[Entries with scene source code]
++++++

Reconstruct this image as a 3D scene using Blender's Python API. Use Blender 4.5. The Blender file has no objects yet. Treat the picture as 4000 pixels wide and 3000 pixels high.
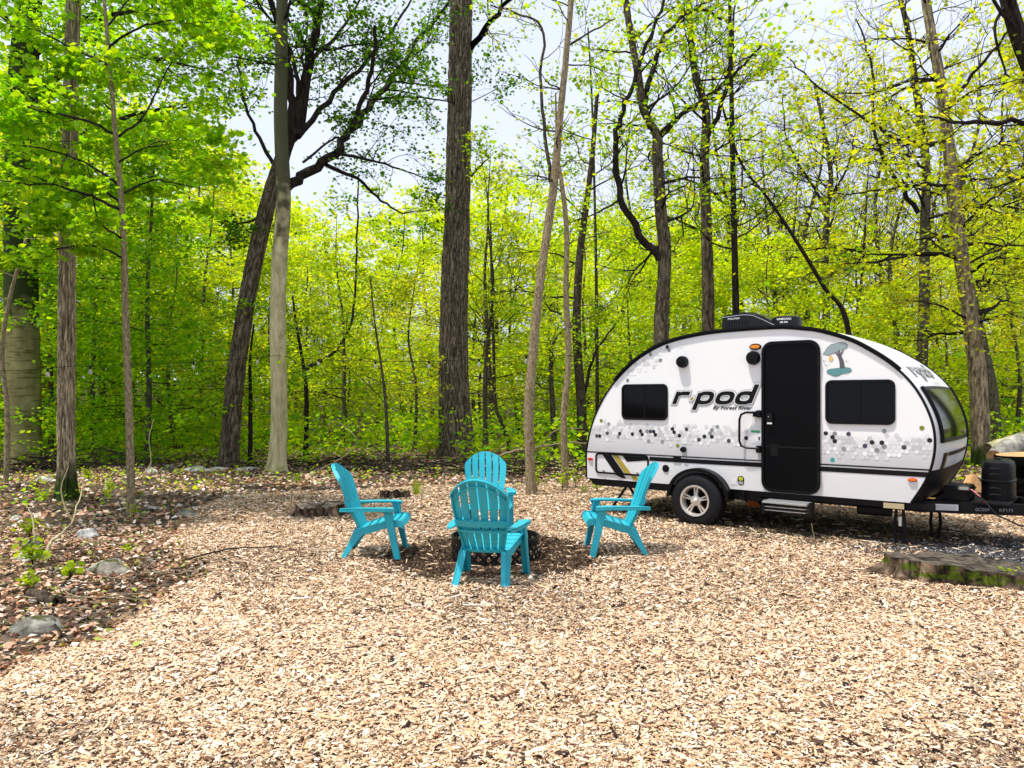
import bpy, bmesh, math, random
import numpy as np
from mathutils import Vector, Matrix
R = math.radians
rng = np.random.default_rng(7)
random.seed(7)
S = bpy.context.scene
COL = S.collection

# ------------------------------------------------------------------ camera
cam_d = bpy.data.cameras.new('camera'); cam = bpy.data.objects.new('camera', cam_d); COL.objects.link(cam)
cam.location = (0, 0, 1.6); cam.rotation_euler = (R(90), 0, 0)
cam_d.sensor_width = 36; cam_d.lens = 36 * 3005 / 4000; cam_d.shift_y = 50 / 4000
cam_d.clip_start = 0.05; cam_d.clip_end = 2000
S.camera = cam
# ------------------------------------------------------------------ sky
SUN = Vector((-0.28, -0.10, 0.94)).normalized()
w = bpy.data.worlds.new('World'); S.world = w; w.use_nodes = True
nt = w.node_tree; N = nt.nodes; Lk = nt.links
bg = N['Background']
sky = N.new('ShaderNodeTexSky'); sky.sky_type = 'NISHITA'; sky.sun_disc = False
sky.sun_elevation = math.asin(SUN.z); sky.sun_rotation = math.atan2(SUN.x, SUN.y)
sky.dust_density = 2.0
tc = N.new('ShaderNodeTexCoord'); mp = N.new('ShaderNodeMapping'); mp.inputs['Scale'].default_value = (1.6, 1.6, 3.5)
Lk.new(tc.outputs['Generated'], mp.inputs[0])
nz = N.new('ShaderNodeTexNoise'); nz.inputs['Scale'].default_value = 1.7; nz.inputs['Detail'].default_value = 7; nz.inputs['Roughness'].default_value = .55
Lk.new(mp.outputs[0], nz.inputs['Vector'])
rp = N.new('ShaderNodeValToRGB'); rp.color_ramp.elements[0].position = .34; rp.color_ramp.elements[0].color = (.82, .82, .82, 1)
rp.color_ramp.elements[1].position = .62; rp.color_ramp.elements[1].color = (.97, .97, .97, 1)
Lk.new(nz.outputs['Fac'], rp.inputs[0])
mx = N.new('ShaderNodeMixRGB'); mx.inputs['Color2'].default_value = (6.0, 6.5, 7.6, 1)
Lk.new(rp.outputs[0], mx.inputs['Fac']); Lk.new(sky.outputs[0], mx.inputs['Color1']); Lk.new(mx.outputs[0], bg.inputs['Color'])
bg.inputs['Strength'].default_value = 0.10
# ------------------------------------------------------------------ sun and exposure
sd = bpy.data.lights.new('sun', 'SUN'); sun = bpy.data.objects.new('sun', sd); COL.objects.link(sun)
sd.energy = 3.6; sd.angle = R(3); sd.color = (1, .95, .87)
sun.rotation_euler = SUN.to_track_quat('Z', 'Y').to_euler(); sun.location = (-8, 2, 20)
S.view_settings.view_transform = 'Standard'; S.view_settings.look = 'None'
S.view_settings.exposure = 0.66; S.view_settings.gamma = 1
S.view_settings.use_curve_mapping = False
try:
    S.cycles.max_bounces = 6; S.cycles.transparent_max_bounces = 6; S.cycles.transmission_bounces = 4
    S.cycles.diffuse_bounces = 4; S.cycles.glossy_bounces = 3
except Exception: pass

# ================================================================== helpers
def tag(o, label=None, cat=None, group=None, kind=None):
    if label: o['label'] = label
    if cat: o['category'] = cat
    if group: o['group'] = group
    if kind: o['kind'] = kind
    return o
def empty(name, loc=(0, 0, 0), rz=0, label=None, cat=None, group=None):
    o = bpy.data.objects.new(name, None); COL.objects.link(o); o.location = loc; o.rotation_euler = (0, 0, rz)
    o.empty_display_size = .1
    return tag(o, label, cat, group)
def link(name, me, mat=None, parent=None, loc=None):
    o = bpy.data.objects.new(name, me); COL.objects.link(o)
    if mat is not None and len(me.materials) == 0: me.materials.append(mat)
    if parent is not None: o.parent = parent
    if loc is not None: o.location = loc
    return o
def copy_tree(o, parent=None):
    c = o.copy(); COL.objects.link(c); c.parent = parent
    for ch in o.children: copy_tree(ch, c)
    return c
class MB:
    def __init__(s): s.v = []; s.f = []
    def add(s, v, f):
        b = len(s.v); s.v += [tuple(p) for p in v]; s.f += [tuple(b + i for i in q) for q in f]; return s
    def box(s, c, d, rot=None):
        v = [Vector((x * d[0] / 2, y * d[1] / 2, z * d[2] / 2)) for x in (-1, 1) for y in (-1, 1) for z in (-1, 1)]
        if rot is not None: v = [rot @ p for p in v]
        v = [p + Vector(c) for p in v]
        return s.add(v, [(0, 1, 3, 2), (4, 6, 7, 5), (0, 4, 5, 1), (2, 3, 7, 6), (0, 2, 6, 4), (1, 5, 7, 3)])
    def prism(s, pts, a, b, ax='y'):   # polygon of (p,q), extruded along ax from a to b
        n = len(pts)
        def m(p, t):
            return (p[0], t, p[1]) if ax == 'y' else ((t, p[0], p[1]) if ax == 'x' else (p[0], p[1], t))
        v = [m(p, a) for p in pts] + [m(p, b) for p in pts]
        return s.add(v, [tuple(range(n)), tuple(range(2 * n - 1, n - 1, -1))] + [(i, i + n, (i + 1) % n + n, (i + 1) % n) for i in range(n)])
    def strip(s, A, B, off):           # a plate between two 3D polylines, thick along vector off
        n = len(A); o = Vector(off)
        v = [Vector(p) for p in A] + [Vector(p) for p in B] + [Vector(p) + o for p in A] + [Vector(p) + o for p in B]
        f = []
        for i in range(n - 1):
            f += [(i, i + 1, n + i + 1, n + i), (2 * n + i, 3 * n + i, 3 * n + i + 1, 2 * n + i + 1), (i, 2 * n + i, 2 * n + i + 1, i + 1), (n + i, n + i + 1, 3 * n + i + 1, 3 * n + i)]
        f += [(0, n, 3 * n, 2 * n), (n - 1, 3 * n - 1, 4 * n - 1, 2 * n - 1)]
        return s.add(v, f)
    def tube(s, pts, r, k=8, cap=True):
        pts = [Vector(p) for p in pts]; n = len(pts)
        if not hasattr(r, '__len__'): r = [r] * n
        v = []; up = None
        for i, p in enumerate(pts):
            t = (pts[min(i + 1, n - 1)] - pts[max(i - 1, 0)]).normalized()
            if up is None: up = t.orthogonal().normalized()
            up = (up - t * up.dot(t)).normalized(); sd_ = t.cross(up)
            for j in range(k):
                a = 2 * math.pi * j / k; v.append(p + (up * math.cos(a) + sd_ * math.sin(a)) * r[i])
        f = [(i * k + j, i * k + (j + 1) % k, (i + 1) * k + (j + 1) % k, (i + 1) * k + j) for i in range(n - 1) for j in range(k)]
        if cap: f += [tuple(reversed(range(k))), tuple(range((n - 1) * k, n * k))]
        return s.add(v, f)
    def lathe(s, prof, k=24, c=(0, 0, 0), ax='z', ring=False):  # prof of (r, h)
        n = len(prof); v = []
        for r, h in prof:
            for j in range(k):
                a = 2 * math.pi * j / k; x, y = r * math.cos(a), r * math.sin(a)
                p = (x, y, h) if ax == 'z' else ((x, h, y) if ax == 'y' else (h, x, y))
                v.append((p[0] + c[0], p[1] + c[1], p[2] + c[2]))
        f = [(i * k + j, i * k + (j + 1) % k, (i + 1) * k + (j + 1) % k, (i + 1) * k + j) for i in range(n - 1) for j in range(k)]
        if ring: f += [((n - 1) * k + j, (n - 1) * k + (j + 1) % k, (j + 1) % k, j) for j in range(k)]
        else: f += [tuple(reversed(range(k))), tuple(range((n - 1) * k, n * k))]
        return s.add(v, f)
    def mesh(s, name, bevel=0, smooth=False, seg=2):
        me = bpy.data.meshes.new(name); me.from_pydata(s.v, [], s.f); me.validate()
        bm = bmesh.new(); bm.from_mesh(me); bmesh.ops.recalc_face_normals(bm, faces=bm.faces)
        if bevel:
            ed = [e for e in bm.edges if len(e.link_faces) == 2 and e.calc_face_angle(0) > .6]
            bmesh.ops.bevel(bm, geom=ed, offset=bevel, segments=seg, affect='EDGES', clamp_overlap=True)
        bm.to_mesh(me); bm.free()
        if smooth:
            me.polygons.foreach_set('use_smooth', [True] * len(me.polygons))
            me.set_sharp_from_angle(angle=R(40))
        return me
    def build(s, name, mat, parent=None, bevel=0, smooth=False, label=None, seg=2):
        o = link(name, s.mesh(name, bevel, smooth, seg), mat, parent)
        if label: o['label'] = label
        return o
def np_mesh(name, V, F, C=None, smooth=False):
    """V (n,3), F (m,k) equal-sized faces, C (n,3) point colours"""
    me = bpy.data.meshes.new(name); V = np.ascontiguousarray(V, dtype=np.float32); F = np.ascontiguousarray(F, dtype=np.int32)
    m, k = F.shape
    me.vertices.add(len(V)); me.vertices.foreach_set('co', V.ravel())
    me.loops.add(m * k); me.loops.foreach_set('vertex_index', F.ravel())
    me.polygons.add(m); me.polygons.foreach_set('loop_start', np.arange(0, m * k, k, dtype=np.int32))
    me.polygons.foreach_set('loop_total', np.full(m, k, dtype=np.int32))
    if smooth: me.polygons.foreach_set('use_smooth', np.ones(m, dtype=bool))
    me.update(calc_edges=True)
    if C is not None:
        a = me.color_attributes.new('Col', 'FLOAT_COLOR', 'POINT')
        a.data.foreach_set('color', np.concatenate([C, np.ones((len(C), 1))], 1).astype(np.float32).ravel())
    return me
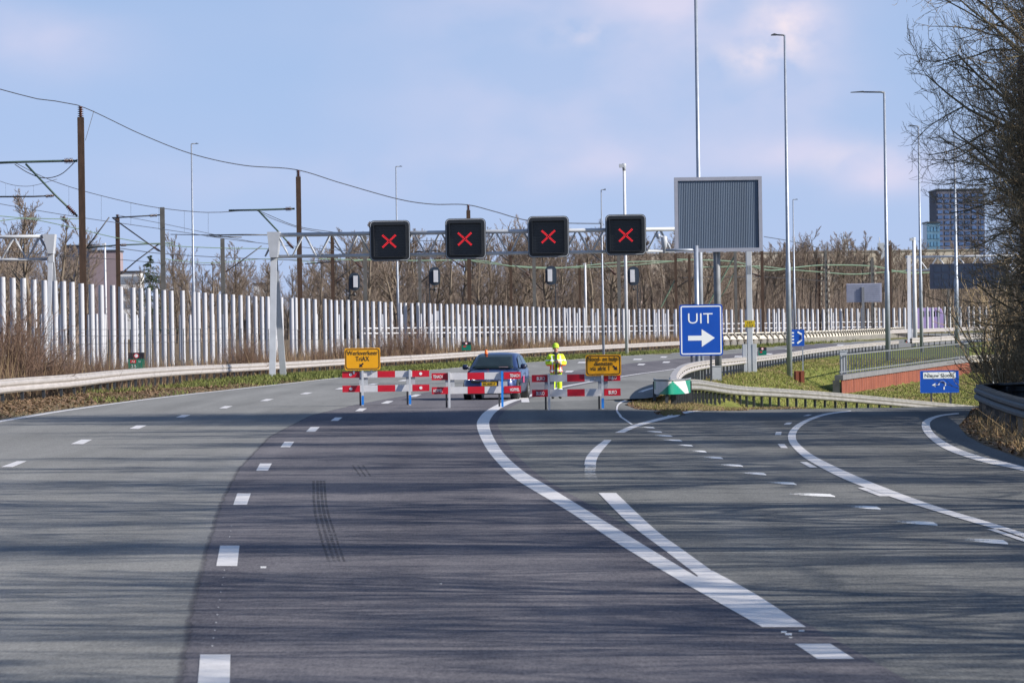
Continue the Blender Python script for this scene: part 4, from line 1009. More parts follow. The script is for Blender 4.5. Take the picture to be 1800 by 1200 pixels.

++++++

> _Written exercise_
Start at the first line of the records and write out everything up to and including the line containing "COL = S.collection". No pictures.

> _Result of the exercise_
Reconstruct this image as a 3D scene using Blender's Python API. Use Blender 4.5. The Blender file has no objects yet. Treat the picture as 4000 pixels wide and 3000 pixels high.
import bpy, bmesh, math, random
import numpy as np
from mathutils import Vector, Matrix
R = math.radians
rng = np.random.default_rng(7)
random.seed(7)
S = bpy.context.scene
COL = S.collection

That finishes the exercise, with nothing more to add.